> What you have to do: Transcribe the lines from the start of the data below through the line with "bg.inputs['Strength'].default_value = 1.15", word for word and nothing more.

> Data provided:
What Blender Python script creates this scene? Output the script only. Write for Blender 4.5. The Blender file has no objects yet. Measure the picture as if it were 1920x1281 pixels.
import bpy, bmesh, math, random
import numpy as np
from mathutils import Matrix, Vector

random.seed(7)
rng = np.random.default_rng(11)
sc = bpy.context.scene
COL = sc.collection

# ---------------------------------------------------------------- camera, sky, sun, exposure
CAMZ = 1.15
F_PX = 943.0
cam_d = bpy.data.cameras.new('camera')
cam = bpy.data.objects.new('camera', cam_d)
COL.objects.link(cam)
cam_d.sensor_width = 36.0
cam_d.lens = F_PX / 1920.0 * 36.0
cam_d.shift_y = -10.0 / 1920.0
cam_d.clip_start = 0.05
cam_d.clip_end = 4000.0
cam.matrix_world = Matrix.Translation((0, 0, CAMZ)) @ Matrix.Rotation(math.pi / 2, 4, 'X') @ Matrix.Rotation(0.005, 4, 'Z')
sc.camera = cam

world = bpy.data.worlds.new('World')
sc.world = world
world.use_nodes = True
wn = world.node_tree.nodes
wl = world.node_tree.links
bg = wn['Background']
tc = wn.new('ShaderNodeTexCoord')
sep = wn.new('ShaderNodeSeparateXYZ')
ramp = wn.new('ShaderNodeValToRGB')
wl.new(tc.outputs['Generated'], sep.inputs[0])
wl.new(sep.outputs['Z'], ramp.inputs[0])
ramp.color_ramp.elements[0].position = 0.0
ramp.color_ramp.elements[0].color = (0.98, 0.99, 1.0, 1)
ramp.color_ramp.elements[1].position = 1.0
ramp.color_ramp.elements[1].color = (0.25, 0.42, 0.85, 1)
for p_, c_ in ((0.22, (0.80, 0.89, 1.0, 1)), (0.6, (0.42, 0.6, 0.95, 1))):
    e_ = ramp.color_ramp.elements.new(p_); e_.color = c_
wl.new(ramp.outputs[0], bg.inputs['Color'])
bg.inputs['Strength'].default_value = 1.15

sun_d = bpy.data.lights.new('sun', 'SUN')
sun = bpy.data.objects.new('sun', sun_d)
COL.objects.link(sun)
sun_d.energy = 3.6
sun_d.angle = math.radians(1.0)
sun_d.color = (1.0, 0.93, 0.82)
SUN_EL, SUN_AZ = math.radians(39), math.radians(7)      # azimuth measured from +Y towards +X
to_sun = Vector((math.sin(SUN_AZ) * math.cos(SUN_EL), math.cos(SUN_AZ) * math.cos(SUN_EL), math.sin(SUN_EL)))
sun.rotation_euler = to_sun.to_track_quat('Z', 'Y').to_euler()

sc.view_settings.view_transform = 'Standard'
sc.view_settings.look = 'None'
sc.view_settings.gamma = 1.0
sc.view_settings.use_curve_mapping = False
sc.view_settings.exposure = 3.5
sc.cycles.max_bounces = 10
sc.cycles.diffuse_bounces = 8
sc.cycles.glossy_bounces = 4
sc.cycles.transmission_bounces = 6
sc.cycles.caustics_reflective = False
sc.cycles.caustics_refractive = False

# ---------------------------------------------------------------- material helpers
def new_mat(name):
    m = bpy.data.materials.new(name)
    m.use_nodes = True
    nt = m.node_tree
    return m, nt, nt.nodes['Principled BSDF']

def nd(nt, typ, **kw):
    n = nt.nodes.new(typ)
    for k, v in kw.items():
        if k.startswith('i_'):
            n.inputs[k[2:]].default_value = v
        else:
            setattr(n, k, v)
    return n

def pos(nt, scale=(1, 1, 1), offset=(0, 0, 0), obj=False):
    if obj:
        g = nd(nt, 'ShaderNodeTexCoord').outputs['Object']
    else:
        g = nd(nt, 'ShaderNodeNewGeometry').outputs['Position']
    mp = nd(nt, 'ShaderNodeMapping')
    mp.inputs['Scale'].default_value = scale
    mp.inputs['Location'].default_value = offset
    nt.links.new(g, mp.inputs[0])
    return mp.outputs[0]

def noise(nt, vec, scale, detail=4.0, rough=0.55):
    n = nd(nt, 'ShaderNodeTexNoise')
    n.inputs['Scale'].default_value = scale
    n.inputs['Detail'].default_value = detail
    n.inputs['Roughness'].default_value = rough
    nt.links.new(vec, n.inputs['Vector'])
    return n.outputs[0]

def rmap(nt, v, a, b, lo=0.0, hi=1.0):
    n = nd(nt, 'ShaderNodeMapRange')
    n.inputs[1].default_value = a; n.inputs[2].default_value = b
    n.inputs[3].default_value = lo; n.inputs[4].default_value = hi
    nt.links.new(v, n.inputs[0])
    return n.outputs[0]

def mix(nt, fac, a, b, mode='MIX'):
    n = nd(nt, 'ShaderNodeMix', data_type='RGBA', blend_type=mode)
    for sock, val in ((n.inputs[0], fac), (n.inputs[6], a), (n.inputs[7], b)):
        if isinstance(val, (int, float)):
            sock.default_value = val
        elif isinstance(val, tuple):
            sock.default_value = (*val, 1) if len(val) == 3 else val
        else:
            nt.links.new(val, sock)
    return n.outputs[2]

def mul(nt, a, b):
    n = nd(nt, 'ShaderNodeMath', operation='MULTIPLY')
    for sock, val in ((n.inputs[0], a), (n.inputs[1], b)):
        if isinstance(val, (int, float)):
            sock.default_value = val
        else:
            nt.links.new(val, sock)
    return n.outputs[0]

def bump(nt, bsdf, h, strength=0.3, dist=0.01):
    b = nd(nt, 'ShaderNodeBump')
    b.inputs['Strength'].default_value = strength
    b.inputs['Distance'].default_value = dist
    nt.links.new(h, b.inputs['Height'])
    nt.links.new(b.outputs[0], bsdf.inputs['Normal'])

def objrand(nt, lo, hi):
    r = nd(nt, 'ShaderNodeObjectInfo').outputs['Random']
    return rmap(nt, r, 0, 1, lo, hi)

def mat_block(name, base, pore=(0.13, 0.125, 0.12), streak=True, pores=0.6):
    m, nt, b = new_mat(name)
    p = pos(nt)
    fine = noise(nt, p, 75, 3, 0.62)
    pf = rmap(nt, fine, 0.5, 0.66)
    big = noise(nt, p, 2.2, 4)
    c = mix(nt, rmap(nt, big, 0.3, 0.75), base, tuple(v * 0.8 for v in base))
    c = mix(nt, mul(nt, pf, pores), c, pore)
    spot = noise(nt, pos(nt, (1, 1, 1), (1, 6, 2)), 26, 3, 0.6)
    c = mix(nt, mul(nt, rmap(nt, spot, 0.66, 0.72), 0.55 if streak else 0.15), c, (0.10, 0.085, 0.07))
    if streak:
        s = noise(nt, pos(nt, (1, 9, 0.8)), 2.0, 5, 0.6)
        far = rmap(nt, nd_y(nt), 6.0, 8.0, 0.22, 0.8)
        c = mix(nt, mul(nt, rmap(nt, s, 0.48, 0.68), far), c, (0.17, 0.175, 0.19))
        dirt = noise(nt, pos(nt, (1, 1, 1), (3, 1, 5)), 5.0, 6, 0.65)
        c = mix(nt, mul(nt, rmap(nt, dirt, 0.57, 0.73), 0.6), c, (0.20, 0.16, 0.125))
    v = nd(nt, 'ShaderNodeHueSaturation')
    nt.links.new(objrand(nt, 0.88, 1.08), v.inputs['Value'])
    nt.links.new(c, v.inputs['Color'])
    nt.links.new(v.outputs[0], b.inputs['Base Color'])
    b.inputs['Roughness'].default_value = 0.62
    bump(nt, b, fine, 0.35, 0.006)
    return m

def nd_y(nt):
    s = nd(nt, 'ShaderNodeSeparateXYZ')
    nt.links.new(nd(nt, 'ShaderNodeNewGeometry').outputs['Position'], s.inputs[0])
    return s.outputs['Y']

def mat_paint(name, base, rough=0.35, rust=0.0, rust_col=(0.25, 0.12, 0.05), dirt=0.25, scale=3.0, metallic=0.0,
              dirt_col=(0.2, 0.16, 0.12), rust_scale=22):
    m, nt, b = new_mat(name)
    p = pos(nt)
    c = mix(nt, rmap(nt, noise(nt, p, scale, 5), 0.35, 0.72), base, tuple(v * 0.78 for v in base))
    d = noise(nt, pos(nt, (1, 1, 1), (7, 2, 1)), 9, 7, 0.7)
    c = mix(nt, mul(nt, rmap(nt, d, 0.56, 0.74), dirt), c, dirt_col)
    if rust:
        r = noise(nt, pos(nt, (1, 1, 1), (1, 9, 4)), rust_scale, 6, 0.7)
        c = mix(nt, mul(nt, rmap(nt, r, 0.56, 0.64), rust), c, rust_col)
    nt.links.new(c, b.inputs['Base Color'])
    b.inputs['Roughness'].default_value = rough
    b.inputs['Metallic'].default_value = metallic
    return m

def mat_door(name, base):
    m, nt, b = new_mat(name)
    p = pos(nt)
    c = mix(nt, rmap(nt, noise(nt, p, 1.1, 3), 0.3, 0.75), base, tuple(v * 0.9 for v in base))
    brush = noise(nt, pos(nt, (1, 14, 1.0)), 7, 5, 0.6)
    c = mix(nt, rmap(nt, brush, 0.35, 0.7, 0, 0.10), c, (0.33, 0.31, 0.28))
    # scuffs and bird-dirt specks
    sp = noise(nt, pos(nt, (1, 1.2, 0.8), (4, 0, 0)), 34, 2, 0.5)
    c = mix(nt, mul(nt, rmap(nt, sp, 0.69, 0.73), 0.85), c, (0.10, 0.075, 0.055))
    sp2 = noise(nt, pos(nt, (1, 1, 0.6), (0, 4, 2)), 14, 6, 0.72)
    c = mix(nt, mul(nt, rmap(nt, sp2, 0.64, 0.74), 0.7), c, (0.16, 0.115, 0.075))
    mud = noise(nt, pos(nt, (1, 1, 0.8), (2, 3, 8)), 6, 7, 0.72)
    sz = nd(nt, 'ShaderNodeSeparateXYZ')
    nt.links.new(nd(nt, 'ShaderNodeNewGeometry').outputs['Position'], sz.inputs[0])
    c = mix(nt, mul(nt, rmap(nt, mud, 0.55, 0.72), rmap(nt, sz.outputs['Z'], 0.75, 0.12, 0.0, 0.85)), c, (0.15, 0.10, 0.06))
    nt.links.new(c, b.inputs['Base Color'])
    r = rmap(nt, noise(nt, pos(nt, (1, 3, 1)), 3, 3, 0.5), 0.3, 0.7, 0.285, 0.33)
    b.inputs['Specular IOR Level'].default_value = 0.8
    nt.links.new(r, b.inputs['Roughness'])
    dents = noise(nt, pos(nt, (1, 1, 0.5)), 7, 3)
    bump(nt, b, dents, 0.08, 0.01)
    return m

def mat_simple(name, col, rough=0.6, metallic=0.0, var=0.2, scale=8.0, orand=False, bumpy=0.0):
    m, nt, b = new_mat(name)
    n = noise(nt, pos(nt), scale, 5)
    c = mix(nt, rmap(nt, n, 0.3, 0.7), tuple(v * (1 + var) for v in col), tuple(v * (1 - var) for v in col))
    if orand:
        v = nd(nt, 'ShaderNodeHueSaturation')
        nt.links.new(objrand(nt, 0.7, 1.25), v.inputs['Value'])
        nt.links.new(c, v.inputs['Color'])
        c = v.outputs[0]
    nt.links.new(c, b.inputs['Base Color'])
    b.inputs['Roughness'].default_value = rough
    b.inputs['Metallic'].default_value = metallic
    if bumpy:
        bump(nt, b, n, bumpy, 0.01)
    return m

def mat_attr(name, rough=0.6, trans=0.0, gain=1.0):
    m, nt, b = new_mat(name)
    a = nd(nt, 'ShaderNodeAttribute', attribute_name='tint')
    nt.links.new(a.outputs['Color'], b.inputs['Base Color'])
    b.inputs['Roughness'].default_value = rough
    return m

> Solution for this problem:
What Blender Python script creates this scene? Output the script only. Write for Blender 4.5. The Blender file has no objects yet. Measure the picture as if it were 1920x1281 pixels.
import bpy, bmesh, math, random
import numpy as np
from mathutils import Matrix, Vector

random.seed(7)
rng = np.random.default_rng(11)
sc = bpy.context.scene
COL = sc.collection

# ---------------------------------------------------------------- camera, sky, sun, exposure
CAMZ = 1.15
F_PX = 943.0
cam_d = bpy.data.cameras.new('camera')
cam = bpy.data.objects.new('camera', cam_d)
COL.objects.link(cam)
cam_d.sensor_width = 36.0
cam_d.lens = F_PX / 1920.0 * 36.0
cam_d.shift_y = -10.0 / 1920.0
cam_d.clip_start = 0.05
cam_d.clip_end = 4000.0
cam.matrix_world = Matrix.Translation((0, 0, CAMZ)) @ Matrix.Rotation(math.pi / 2, 4, 'X') @ Matrix.Rotation(0.005, 4, 'Z')
sc.camera = cam

world = bpy.data.worlds.new('World')
sc.world = world
world.use_nodes = True
wn = world.node_tree.nodes
wl = world.node_tree.links
bg = wn['Background']
tc = wn.new('ShaderNodeTexCoord')
sep = wn.new('ShaderNodeSeparateXYZ')
ramp = wn.new('ShaderNodeValToRGB')
wl.new(tc.outputs['Generated'], sep.inputs[0])
wl.new(sep.outputs['Z'], ramp.inputs[0])
ramp.color_ramp.elements[0].position = 0.0
ramp.color_ramp.elements[0].color = (0.98, 0.99, 1.0, 1)
ramp.color_ramp.elements[1].position = 1.0
ramp.color_ramp.elements[1].color = (0.25, 0.42, 0.85, 1)
for p_, c_ in ((0.22, (0.80, 0.89, 1.0, 1)), (0.6, (0.42, 0.6, 0.95, 1))):
    e_ = ramp.color_ramp.elements.new(p_); e_.color = c_
wl.new(ramp.outputs[0], bg.inputs['Color'])
bg.inputs['Strength'].default_value = 1.15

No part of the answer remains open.